Is there an easy way to decide the sign of $\sqrt x \ln (x + 1) - \sqrt {x + 1} \ln x$?
The original problem is to decide when ${(n + 1)^{\sqrt n }}$ is greater than ${n^{\sqrt {n + 1} }}$.
It seems that the function is monotonic and has a unique root near $x=6.9$, but I wonder how to decide its sign explicitly since the derivative is a little bit complex.

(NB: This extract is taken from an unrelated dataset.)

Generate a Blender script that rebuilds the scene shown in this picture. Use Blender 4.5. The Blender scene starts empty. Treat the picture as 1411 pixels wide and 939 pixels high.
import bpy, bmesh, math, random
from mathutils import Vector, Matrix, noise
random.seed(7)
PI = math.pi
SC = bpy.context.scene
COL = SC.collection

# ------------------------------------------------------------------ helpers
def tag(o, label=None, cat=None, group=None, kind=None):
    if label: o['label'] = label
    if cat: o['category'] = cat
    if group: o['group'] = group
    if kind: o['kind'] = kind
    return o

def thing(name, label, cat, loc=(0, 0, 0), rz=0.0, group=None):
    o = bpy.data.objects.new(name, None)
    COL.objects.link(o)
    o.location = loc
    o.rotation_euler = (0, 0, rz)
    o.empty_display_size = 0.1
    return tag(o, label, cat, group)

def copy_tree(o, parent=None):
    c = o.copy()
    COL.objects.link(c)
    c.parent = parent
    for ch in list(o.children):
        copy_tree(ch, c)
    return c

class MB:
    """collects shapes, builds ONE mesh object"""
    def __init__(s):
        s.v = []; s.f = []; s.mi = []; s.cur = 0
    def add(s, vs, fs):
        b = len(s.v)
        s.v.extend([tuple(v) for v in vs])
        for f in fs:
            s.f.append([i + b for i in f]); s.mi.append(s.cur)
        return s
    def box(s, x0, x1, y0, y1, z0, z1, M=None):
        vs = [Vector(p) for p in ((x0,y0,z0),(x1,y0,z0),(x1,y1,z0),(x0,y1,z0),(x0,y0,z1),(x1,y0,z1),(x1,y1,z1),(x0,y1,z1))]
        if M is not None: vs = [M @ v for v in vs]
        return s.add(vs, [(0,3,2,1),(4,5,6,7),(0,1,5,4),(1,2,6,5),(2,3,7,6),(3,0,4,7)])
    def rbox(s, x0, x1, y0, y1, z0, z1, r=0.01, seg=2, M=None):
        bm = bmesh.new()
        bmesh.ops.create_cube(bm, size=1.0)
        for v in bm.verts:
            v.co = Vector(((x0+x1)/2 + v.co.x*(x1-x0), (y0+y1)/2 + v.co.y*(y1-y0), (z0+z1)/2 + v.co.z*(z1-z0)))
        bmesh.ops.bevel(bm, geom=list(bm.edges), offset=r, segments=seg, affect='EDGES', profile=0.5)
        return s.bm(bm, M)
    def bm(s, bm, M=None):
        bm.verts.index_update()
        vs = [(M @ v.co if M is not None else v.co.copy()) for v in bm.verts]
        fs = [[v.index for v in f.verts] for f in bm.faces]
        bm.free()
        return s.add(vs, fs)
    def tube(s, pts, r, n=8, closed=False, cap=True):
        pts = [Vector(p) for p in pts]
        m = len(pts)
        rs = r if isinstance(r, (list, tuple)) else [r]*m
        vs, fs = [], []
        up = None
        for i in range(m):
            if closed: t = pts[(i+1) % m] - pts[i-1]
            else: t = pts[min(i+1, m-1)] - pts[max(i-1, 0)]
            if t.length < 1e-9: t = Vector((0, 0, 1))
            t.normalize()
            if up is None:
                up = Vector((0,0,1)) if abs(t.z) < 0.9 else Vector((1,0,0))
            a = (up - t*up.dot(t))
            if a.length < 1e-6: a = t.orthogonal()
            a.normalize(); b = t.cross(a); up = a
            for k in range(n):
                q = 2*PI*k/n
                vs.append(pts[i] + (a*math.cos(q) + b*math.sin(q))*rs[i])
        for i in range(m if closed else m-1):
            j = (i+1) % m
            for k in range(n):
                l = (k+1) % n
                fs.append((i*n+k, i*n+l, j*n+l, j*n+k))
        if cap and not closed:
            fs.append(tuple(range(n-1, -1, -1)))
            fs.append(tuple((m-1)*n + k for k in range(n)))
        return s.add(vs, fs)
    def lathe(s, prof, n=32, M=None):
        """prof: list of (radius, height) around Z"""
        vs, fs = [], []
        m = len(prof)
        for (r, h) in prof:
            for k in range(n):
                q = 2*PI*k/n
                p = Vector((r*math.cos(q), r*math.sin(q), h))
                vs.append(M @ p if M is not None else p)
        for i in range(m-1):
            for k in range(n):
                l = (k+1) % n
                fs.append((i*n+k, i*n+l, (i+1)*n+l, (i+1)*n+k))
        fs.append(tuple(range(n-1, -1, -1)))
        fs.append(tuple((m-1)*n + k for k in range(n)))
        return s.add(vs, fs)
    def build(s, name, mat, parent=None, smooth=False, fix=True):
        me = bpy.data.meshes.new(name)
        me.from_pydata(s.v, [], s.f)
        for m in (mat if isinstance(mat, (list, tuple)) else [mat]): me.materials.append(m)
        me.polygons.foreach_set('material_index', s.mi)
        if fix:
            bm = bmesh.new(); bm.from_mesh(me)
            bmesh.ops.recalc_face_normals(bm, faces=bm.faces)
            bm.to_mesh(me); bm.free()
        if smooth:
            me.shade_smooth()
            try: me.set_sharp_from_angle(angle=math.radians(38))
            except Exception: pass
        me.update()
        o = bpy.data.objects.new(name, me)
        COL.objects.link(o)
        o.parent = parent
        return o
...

Any help will be appreciated:)
On
Hint
Consider the function $$f(y)=\frac{\log(y)}{\sqrt y}\implies f'(y)=-\frac{\log (y)-2}{2 y^{3/2}}$$ The derivative cancels when $y=e^2$ and it is positive for $0 < y < e^2$.
Now, use
$$\sqrt x \,\log (x + 1) - \sqrt {x + 1}\, \log (x)={\sqrt x\,\sqrt {x+1}}\left(\frac{\log(x+1)}{\sqrt {x + 1} }-\frac{\log(x)}{\sqrt {x} }\right)$$
When I plot it in Alpha it appears to be monotoniclly decreasing. Given your original problem, you are really interested in its sign. It changes from positive to negative at about $6.91$. As a result, for $n \in \Bbb N$ we have $(n+1)^{\sqrt n} \gt n^{\sqrt{n+1}}$ for $n \le 7$. The inequality reverses for $n \gt 7$